You have a wise husband! Waiting is always about trusting and it sometimes feels that it never gets easier, but that is where God wants us to reside. In the meantime, there’s nothing wrong with crying! 🙂 Know you are being “prayed up” through the process…
And don’t forget that there is an enemy at work. The phrase, “The devil is in the details” is not a flippant saying. Keep praying and just like it took God awhile to answer Daniel’s prayers because of opposition, God will prevail, even over a bureaucracy!
Natalie,
Sometimes we, (and I say this with experience), hold on so tight to our control over scheduling and our to do lists because we receive comfort from it. It makes us feel like everything is doable and we can conquer the tremendous job ahead. Yet it causes us distress when all our planning is mucked up and we are left in a pile of planning papers that are all of no use now, or need to be planned out all over again. Sometimes it is easier to LET GO AND LET GOD, but we say “NO, no! I’ve got this under control, I can do this.” Sometimes the hardest thing is to LET GO. Sometimes the best gift to ourselves is to fall…and let go. My prayer for you tonight is that you will allow yourself to fall into God’s hands and he will support you through all the ups and downs of the journey ahead. Sleep well Sweet Natalie!
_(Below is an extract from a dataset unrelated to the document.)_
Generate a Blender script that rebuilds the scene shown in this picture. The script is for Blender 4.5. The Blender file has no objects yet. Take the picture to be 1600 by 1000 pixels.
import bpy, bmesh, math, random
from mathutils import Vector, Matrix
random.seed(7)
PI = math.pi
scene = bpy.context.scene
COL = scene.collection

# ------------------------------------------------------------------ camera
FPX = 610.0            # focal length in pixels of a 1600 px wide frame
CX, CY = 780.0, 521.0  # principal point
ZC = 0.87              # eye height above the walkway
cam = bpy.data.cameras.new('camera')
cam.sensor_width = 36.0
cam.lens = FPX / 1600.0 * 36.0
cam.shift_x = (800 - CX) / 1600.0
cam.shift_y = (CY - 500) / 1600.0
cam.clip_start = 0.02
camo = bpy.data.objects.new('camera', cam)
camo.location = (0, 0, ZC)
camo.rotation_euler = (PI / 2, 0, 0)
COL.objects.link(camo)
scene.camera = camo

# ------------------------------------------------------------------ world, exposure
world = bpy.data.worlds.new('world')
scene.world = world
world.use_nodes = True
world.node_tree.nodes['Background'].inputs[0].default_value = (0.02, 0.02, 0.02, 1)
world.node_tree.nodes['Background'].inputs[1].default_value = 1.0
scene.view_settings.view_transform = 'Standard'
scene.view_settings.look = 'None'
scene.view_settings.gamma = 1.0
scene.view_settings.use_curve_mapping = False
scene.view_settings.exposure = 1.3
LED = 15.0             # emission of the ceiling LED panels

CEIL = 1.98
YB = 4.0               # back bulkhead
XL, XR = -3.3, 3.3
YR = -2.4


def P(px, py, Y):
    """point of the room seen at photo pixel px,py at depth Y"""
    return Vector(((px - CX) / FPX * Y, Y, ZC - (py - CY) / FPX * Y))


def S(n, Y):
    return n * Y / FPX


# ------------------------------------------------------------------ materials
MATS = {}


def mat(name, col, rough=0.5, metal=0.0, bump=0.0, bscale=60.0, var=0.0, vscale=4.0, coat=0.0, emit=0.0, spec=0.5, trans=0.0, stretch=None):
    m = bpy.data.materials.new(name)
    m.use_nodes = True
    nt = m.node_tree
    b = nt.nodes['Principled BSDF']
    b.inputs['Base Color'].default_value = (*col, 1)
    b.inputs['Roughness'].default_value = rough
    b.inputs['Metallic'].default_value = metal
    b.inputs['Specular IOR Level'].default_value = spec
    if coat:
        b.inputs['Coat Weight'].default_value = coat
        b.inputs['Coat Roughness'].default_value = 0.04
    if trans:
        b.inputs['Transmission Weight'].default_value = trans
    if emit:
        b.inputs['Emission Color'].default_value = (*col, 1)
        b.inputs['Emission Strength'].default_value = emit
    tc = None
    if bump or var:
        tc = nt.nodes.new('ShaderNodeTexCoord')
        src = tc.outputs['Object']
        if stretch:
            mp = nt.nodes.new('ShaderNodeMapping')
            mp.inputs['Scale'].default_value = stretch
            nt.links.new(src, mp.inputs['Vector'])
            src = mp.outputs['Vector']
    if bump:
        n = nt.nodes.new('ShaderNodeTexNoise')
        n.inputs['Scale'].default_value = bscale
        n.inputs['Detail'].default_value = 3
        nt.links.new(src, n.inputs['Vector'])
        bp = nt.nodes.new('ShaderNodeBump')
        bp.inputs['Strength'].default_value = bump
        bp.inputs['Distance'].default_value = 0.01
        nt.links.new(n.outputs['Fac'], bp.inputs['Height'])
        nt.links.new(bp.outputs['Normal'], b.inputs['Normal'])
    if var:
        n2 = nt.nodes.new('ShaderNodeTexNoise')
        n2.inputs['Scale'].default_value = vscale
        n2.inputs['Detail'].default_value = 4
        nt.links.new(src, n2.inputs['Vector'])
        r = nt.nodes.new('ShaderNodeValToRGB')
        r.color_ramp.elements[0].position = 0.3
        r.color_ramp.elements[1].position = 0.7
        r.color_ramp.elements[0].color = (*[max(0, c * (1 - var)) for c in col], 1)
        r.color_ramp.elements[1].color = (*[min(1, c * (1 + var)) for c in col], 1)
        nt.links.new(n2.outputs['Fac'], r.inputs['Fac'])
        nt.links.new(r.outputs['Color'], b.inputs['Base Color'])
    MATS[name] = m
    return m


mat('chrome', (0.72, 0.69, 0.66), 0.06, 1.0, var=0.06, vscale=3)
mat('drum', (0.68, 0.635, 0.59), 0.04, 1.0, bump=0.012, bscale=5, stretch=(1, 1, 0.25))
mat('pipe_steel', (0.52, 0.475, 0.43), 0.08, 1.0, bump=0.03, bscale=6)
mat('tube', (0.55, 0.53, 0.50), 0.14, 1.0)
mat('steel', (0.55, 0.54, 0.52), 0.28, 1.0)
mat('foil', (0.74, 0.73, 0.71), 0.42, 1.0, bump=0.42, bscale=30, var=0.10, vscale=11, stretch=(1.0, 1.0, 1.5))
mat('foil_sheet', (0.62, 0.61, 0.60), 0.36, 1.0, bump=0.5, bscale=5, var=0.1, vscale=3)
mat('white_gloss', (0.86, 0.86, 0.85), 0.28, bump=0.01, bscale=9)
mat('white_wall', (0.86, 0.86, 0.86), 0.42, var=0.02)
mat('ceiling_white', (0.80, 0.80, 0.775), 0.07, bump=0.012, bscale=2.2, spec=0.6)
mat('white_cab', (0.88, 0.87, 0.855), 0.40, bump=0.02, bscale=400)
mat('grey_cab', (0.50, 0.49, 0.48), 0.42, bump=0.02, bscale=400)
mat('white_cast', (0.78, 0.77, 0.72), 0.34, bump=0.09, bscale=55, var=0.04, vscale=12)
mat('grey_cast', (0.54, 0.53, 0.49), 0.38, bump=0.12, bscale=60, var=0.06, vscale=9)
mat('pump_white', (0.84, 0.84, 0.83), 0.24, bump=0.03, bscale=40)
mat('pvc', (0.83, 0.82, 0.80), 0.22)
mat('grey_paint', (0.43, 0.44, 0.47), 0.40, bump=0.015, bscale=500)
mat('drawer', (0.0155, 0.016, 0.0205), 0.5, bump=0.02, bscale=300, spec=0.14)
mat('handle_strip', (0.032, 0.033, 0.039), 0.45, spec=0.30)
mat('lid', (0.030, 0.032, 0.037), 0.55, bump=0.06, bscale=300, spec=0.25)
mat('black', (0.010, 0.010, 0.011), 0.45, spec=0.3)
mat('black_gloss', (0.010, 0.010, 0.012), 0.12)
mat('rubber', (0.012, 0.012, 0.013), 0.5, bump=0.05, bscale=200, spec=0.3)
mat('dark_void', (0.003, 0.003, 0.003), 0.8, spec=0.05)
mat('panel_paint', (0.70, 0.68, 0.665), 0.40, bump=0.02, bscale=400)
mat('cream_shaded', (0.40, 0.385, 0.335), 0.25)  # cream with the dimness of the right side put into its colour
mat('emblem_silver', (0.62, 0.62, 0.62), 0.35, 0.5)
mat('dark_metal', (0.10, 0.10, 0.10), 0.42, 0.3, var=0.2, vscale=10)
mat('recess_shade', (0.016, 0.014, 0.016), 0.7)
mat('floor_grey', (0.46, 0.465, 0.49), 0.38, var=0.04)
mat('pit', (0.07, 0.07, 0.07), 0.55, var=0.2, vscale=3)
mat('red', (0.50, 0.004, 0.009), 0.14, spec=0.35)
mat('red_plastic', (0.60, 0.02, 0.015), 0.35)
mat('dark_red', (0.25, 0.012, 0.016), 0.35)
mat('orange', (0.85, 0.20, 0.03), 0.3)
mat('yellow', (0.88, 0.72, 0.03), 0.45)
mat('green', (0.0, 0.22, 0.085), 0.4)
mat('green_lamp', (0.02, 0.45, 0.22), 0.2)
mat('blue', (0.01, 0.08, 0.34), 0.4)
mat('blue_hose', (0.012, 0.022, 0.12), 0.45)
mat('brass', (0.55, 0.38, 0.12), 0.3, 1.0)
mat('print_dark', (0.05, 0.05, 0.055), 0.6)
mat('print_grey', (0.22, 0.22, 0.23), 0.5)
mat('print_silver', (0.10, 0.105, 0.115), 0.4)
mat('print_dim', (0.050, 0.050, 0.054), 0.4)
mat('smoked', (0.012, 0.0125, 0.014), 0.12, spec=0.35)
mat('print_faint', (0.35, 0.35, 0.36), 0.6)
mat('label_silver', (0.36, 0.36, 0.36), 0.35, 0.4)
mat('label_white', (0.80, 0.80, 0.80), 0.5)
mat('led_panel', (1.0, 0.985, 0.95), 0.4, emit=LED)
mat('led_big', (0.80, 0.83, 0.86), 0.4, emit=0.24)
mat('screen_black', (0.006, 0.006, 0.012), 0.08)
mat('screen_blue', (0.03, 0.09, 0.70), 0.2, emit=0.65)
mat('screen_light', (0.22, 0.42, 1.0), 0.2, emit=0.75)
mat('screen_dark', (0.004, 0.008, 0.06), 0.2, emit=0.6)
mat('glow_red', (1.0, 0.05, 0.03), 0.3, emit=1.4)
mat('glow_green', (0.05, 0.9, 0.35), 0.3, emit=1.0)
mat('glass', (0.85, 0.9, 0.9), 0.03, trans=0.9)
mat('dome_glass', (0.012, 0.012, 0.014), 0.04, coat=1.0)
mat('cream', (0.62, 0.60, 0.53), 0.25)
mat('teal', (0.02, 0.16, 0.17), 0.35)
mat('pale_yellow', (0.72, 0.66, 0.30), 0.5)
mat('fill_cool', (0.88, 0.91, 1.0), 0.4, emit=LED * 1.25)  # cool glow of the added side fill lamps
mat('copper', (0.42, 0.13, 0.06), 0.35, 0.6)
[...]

So what I needed to see today Natalie! Amazing how similar we are….and God knew your story would minister to me in my totally different circumstances. Waiting sucks…..until we can truly LET GO AND LET GOD, and then…..suddenly it’s this uniquely fun experience. Hard for us planners to do, so worth it when we can. Love your blog, your family, and praying for your confidence in God on this unique journey.